Your objective:
Under this task are some entries; return every one of them exactly.

Data shown:
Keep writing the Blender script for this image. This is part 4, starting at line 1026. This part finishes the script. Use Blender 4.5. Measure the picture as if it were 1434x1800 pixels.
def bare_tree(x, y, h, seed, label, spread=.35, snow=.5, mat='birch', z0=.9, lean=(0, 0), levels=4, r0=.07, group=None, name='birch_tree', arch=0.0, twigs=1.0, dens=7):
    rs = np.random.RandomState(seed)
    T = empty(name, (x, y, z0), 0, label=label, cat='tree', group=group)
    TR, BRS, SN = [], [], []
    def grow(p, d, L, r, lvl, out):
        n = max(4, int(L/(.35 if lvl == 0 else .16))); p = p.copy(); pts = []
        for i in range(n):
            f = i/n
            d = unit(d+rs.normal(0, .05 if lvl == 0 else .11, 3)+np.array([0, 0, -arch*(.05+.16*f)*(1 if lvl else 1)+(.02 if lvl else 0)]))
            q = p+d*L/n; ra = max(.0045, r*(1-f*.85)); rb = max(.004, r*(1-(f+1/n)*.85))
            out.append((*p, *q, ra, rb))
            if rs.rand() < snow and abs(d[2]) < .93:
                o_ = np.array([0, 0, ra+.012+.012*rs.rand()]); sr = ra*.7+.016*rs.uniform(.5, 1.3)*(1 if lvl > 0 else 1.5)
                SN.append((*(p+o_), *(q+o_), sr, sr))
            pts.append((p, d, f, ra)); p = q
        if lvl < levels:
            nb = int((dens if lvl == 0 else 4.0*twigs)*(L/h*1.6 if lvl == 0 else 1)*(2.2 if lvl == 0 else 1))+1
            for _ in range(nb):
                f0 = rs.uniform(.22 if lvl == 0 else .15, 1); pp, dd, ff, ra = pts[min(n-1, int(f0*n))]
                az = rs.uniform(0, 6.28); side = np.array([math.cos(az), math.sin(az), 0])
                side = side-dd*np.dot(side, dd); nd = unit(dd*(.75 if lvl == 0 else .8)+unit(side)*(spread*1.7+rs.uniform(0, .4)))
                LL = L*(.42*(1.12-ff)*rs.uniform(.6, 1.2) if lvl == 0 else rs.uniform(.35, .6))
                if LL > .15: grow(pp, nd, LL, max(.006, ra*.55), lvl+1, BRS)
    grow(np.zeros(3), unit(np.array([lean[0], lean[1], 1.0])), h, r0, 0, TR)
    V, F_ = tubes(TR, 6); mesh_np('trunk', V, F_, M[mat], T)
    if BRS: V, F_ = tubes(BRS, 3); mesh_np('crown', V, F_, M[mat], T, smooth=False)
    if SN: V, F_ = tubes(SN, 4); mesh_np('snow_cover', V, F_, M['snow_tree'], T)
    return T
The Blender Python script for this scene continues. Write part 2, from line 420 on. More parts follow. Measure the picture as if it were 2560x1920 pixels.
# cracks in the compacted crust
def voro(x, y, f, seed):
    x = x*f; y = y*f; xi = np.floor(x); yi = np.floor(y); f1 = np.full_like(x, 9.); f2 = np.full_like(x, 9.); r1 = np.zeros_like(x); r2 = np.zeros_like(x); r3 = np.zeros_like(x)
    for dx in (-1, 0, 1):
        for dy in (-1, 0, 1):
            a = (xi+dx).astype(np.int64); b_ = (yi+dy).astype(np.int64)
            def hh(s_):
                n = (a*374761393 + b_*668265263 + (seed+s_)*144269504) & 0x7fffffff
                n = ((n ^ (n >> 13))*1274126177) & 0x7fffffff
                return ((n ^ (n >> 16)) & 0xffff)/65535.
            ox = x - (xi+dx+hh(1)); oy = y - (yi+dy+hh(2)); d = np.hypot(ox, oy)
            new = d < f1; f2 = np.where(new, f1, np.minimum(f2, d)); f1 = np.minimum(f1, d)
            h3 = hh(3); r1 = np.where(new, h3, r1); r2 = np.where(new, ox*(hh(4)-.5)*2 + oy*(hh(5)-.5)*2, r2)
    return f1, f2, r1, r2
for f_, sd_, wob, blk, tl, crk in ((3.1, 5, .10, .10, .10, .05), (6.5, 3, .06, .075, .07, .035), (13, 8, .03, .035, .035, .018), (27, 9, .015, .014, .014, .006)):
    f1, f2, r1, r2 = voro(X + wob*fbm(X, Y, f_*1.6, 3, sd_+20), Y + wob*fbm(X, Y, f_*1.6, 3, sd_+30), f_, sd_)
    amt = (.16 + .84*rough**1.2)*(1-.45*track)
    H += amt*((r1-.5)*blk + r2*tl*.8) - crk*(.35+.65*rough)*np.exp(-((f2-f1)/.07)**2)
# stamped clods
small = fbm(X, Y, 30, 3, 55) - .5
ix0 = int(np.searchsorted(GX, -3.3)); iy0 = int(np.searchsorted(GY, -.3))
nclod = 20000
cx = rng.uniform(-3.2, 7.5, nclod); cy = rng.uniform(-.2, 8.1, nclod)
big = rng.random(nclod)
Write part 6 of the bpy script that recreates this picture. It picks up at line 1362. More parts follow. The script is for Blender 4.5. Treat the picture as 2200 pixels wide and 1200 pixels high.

Finished task:
Keep writing the Blender script for this image. This is part 4, starting at line 1026. This part finishes the script. Use Blender 4.5. Measure the picture as if it were 1434x1800 pixels.
def bare_tree(x, y, h, seed, label, spread=.35, snow=.5, mat='birch', z0=.9, lean=(0, 0), levels=4, r0=.07, group=None, name='birch_tree', arch=0.0, twigs=1.0, dens=7):
    rs = np.random.RandomState(seed)
    T = empty(name, (x, y, z0), 0, label=label, cat='tree', group=group)
    TR, BRS, SN = [], [], []
    def grow(p, d, L, r, lvl, out):
        n = max(4, int(L/(.35 if lvl == 0 else .16))); p = p.copy(); pts = []
        for i in range(n):
            f = i/n
            d = unit(d+rs.normal(0, .05 if lvl == 0 else .11, 3)+np.array([0, 0, -arch*(.05+.16*f)*(1 if lvl else 1)+(.02 if lvl else 0)]))
            q = p+d*L/n; ra = max(.0045, r*(1-f*.85)); rb = max(.004, r*(1-(f+1/n)*.85))
            out.append((*p, *q, ra, rb))
            if rs.rand() < snow and abs(d[2]) < .93:
                o_ = np.array([0, 0, ra+.012+.012*rs.rand()]); sr = ra*.7+.016*rs.uniform(.5, 1.3)*(1 if lvl > 0 else 1.5)
                SN.append((*(p+o_), *(q+o_), sr, sr))
            pts.append((p, d, f, ra)); p = q
        if lvl < levels:
            nb = int((dens if lvl == 0 else 4.0*twigs)*(L/h*1.6 if lvl == 0 else 1)*(2.2 if lvl == 0 else 1))+1
            for _ in range(nb):
                f0 = rs.uniform(.22 if lvl == 0 else .15, 1); pp, dd, ff, ra = pts[min(n-1, int(f0*n))]
                az = rs.uniform(0, 6.28); side = np.array([math.cos(az), math.sin(az), 0])
                side = side-dd*np.dot(side, dd); nd = unit(dd*(.75 if lvl == 0 else .8)+unit(side)*(spread*1.7+rs.uniform(0, .4)))
                LL = L*(.42*(1.12-ff)*rs.uniform(.6, 1.2) if lvl == 0 else rs.uniform(.35, .6))
                if LL > .15: grow(pp, nd, LL, max(.006, ra*.55), lvl+1, BRS)
    grow(np.zeros(3), unit(np.array([lean[0], lean[1], 1.0])), h, r0, 0, TR)
    V, F_ = tubes(TR, 6); mesh_np('trunk', V, F_, M[mat], T)
    if BRS: V, F_ = tubes(BRS, 3); mesh_np('crown', V, F_, M[mat], T, smooth=False)
    if SN: V, F_ = tubes(SN, 4); mesh_np('snow_cover', V, F_, M['snow_tree'], T)
    return T
The Blender Python script for this scene continues. Write part 2, from line 420 on. More parts follow. Measure the picture as if it were 2560x1920 pixels.
# cracks in the compacted crust
def voro(x, y, f, seed):
    x = x*f; y = y*f; xi = np.floor(x); yi = np.floor(y); f1 = np.full_like(x, 9.); f2 = np.full_like(x, 9.); r1 = np.zeros_like(x); r2 = np.zeros_like(x); r3 = np.zeros_like(x)
    for dx in (-1, 0, 1):
        for dy in (-1, 0, 1):
            a = (xi+dx).astype(np.int64); b_ = (yi+dy).astype(np.int64)
            def hh(s_):
                n = (a*374761393 + b_*668265263 + (seed+s_)*144269504) & 0x7fffffff
                n = ((n ^ (n >> 13))*1274126177) & 0x7fffffff
                return ((n ^ (n >> 16)) & 0xffff)/65535.
            ox = x - (xi+dx+hh(1)); oy = y - (yi+dy+hh(2)); d = np.hypot(ox, oy)
            new = d < f1; f2 = np.where(new, f1, np.minimum(f2, d)); f1 = np.minimum(f1, d)
            h3 = hh(3); r1 = np.where(new, h3, r1); r2 = np.where(new, ox*(hh(4)-.5)*2 + oy*(hh(5)-.5)*2, r2)
    return f1, f2, r1, r2
for f_, sd_, wob, blk, tl, crk in ((3.1, 5, .10, .10, .10, .05), (6.5, 3, .06, .075, .07, .035), (13, 8, .03, .035, .035, .018), (27, 9, .015, .014, .014, .006)):
    f1, f2, r1, r2 = voro(X + wob*fbm(X, Y, f_*1.6, 3, sd_+20), Y + wob*fbm(X, Y, f_*1.6, 3, sd_+30), f_, sd_)
    amt = (.16 + .84*rough**1.2)*(1-.45*track)
    H += amt*((r1-.5)*blk + r2*tl*.8) - crk*(.35+.65*rough)*np.exp(-((f2-f1)/.07)**2)
# stamped clods
small = fbm(X, Y, 30, 3, 55) - .5
ix0 = int(np.searchsorted(GX, -3.3)); iy0 = int(np.searchsorted(GY, -.3))
nclod = 20000
cx = rng.uniform(-3.2, 7.5, nclod); cy = rng.uniform(-.2, 8.1, nclod)
big = rng.random(nclod)
Write part 6 of the bpy script that recreates this picture. It picks up at line 1362. More parts follow. The script is for Blender 4.5. Treat the picture as 2200 pixels wide and 1200 pixels high.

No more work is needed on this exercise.